Instruction:
The data below should be printed in full, exactly, and without any of its images.
─── Dataset section
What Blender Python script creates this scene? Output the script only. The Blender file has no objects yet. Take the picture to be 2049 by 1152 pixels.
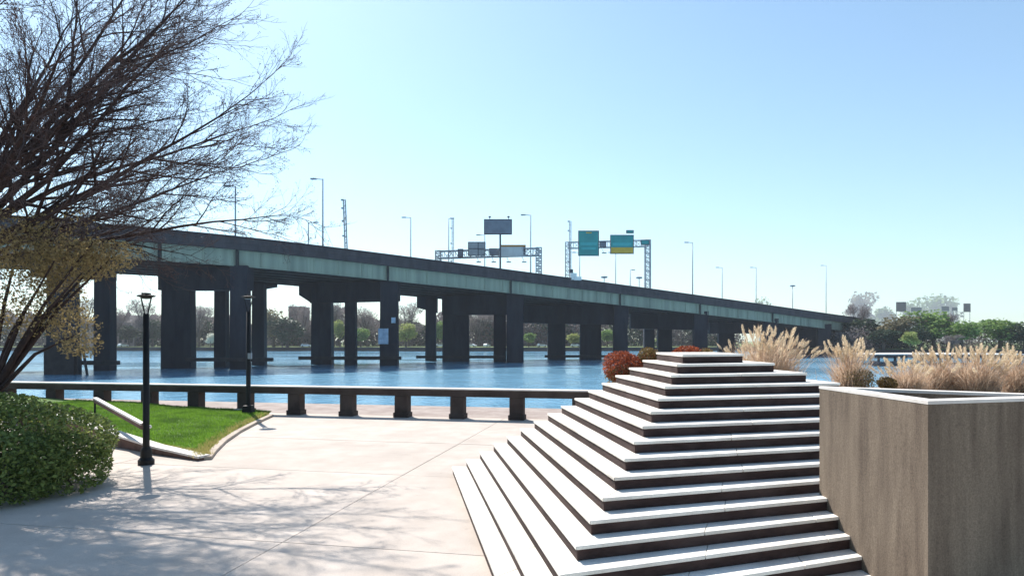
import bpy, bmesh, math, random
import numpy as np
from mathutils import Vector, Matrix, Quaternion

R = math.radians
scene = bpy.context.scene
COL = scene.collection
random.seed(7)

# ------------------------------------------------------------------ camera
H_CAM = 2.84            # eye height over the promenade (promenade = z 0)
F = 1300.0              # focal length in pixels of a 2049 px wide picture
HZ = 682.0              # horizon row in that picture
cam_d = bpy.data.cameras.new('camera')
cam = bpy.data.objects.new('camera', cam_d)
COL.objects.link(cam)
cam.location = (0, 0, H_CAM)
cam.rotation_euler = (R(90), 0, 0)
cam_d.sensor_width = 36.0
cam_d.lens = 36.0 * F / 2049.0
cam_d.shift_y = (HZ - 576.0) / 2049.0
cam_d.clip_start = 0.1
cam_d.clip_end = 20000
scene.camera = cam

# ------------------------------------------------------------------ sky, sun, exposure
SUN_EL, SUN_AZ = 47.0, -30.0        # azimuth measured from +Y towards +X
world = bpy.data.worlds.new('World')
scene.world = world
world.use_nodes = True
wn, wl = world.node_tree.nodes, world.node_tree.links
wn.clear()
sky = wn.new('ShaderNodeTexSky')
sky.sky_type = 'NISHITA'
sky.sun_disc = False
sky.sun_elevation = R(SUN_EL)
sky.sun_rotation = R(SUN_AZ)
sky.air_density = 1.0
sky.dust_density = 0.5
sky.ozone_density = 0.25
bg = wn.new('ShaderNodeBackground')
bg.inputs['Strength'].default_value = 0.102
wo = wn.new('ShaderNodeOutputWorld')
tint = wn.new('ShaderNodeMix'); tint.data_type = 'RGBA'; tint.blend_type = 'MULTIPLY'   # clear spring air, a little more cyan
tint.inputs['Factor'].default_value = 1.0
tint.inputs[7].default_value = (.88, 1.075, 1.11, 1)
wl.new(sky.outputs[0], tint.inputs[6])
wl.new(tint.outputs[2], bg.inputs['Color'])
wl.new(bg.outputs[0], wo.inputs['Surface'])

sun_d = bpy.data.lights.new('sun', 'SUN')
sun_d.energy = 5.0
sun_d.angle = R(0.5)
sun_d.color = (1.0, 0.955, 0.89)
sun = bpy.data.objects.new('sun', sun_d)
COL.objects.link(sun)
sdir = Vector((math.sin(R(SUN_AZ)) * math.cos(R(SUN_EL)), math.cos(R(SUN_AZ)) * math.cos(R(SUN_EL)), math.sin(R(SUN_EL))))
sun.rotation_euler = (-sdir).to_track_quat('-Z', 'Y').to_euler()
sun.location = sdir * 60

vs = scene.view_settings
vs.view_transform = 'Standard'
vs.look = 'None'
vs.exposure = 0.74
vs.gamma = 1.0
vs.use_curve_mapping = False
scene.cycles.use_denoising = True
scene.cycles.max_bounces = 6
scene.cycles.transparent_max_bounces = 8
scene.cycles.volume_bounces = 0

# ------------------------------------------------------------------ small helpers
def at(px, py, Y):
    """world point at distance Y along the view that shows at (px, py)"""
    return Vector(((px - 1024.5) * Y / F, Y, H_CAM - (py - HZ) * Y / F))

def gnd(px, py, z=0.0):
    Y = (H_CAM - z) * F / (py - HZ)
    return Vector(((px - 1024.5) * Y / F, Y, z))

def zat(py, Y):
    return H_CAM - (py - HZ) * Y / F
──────
Reply to the exercise:
What Blender Python script creates this scene? Output the script only. The Blender file has no objects yet. Take the picture to be 2049 by 1152 pixels.
import bpy, bmesh, math, random
import numpy as np
from mathutils import Vector, Matrix, Quaternion

R = math.radians
scene = bpy.context.scene
COL = scene.collection
random.seed(7)

# ------------------------------------------------------------------ camera
H_CAM = 2.84            # eye height over the promenade (promenade = z 0)
F = 1300.0              # focal length in pixels of a 2049 px wide picture
HZ = 682.0              # horizon row in that picture
cam_d = bpy.data.cameras.new('camera')
cam = bpy.data.objects.new('camera', cam_d)
COL.objects.link(cam)
cam.location = (0, 0, H_CAM)
cam.rotation_euler = (R(90), 0, 0)
cam_d.sensor_width = 36.0
cam_d.lens = 36.0 * F / 2049.0
cam_d.shift_y = (HZ - 576.0) / 2049.0
cam_d.clip_start = 0.1
cam_d.clip_end = 20000
scene.camera = cam

# ------------------------------------------------------------------ sky, sun, exposure
SUN_EL, SUN_AZ = 47.0, -30.0        # azimuth measured from +Y towards +X
world = bpy.data.worlds.new('World')
scene.world = world
world.use_nodes = True
wn, wl = world.node_tree.nodes, world.node_tree.links
wn.clear()
sky = wn.new('ShaderNodeTexSky')
sky.sky_type = 'NISHITA'
sky.sun_disc = False
sky.sun_elevation = R(SUN_EL)
sky.sun_rotation = R(SUN_AZ)
sky.air_density = 1.0
sky.dust_density = 0.5
sky.ozone_density = 0.25
bg = wn.new('ShaderNodeBackground')
bg.inputs['Strength'].default_value = 0.102
wo = wn.new('ShaderNodeOutputWorld')
tint = wn.new('ShaderNodeMix'); tint.data_type = 'RGBA'; tint.blend_type = 'MULTIPLY'   # clear spring air, a little more cyan
tint.inputs['Factor'].default_value = 1.0
tint.inputs[7].default_value = (.88, 1.075, 1.11, 1)
wl.new(sky.outputs[0], tint.inputs[6])
wl.new(tint.outputs[2], bg.inputs['Color'])
wl.new(bg.outputs[0], wo.inputs['Surface'])

sun_d = bpy.data.lights.new('sun', 'SUN')
sun_d.energy = 5.0
sun_d.angle = R(0.5)
sun_d.color = (1.0, 0.955, 0.89)
sun = bpy.data.objects.new('sun', sun_d)
COL.objects.link(sun)
sdir = Vector((math.sin(R(SUN_AZ)) * math.cos(R(SUN_EL)), math.cos(R(SUN_AZ)) * math.cos(R(SUN_EL)), math.sin(R(SUN_EL))))
sun.rotation_euler = (-sdir).to_track_quat('-Z', 'Y').to_euler()
sun.location = sdir * 60

vs = scene.view_settings
vs.view_transform = 'Standard'
vs.look = 'None'
vs.exposure = 0.74
vs.gamma = 1.0
vs.use_curve_mapping = False
scene.cycles.use_denoising = True
scene.cycles.max_bounces = 6
scene.cycles.transparent_max_bounces = 8
scene.cycles.volume_bounces = 0

# ------------------------------------------------------------------ small helpers
def at(px, py, Y):
    """world point at distance Y along the view that shows at (px, py)"""
    return Vector(((px - 1024.5) * Y / F, Y, H_CAM - (py - HZ) * Y / F))

def gnd(px, py, z=0.0):
    Y = (H_CAM - z) * F / (py - HZ)
    return Vector(((px - 1024.5) * Y / F, Y, z))

def zat(py, Y):
    return H_CAM - (py - HZ) * Y / F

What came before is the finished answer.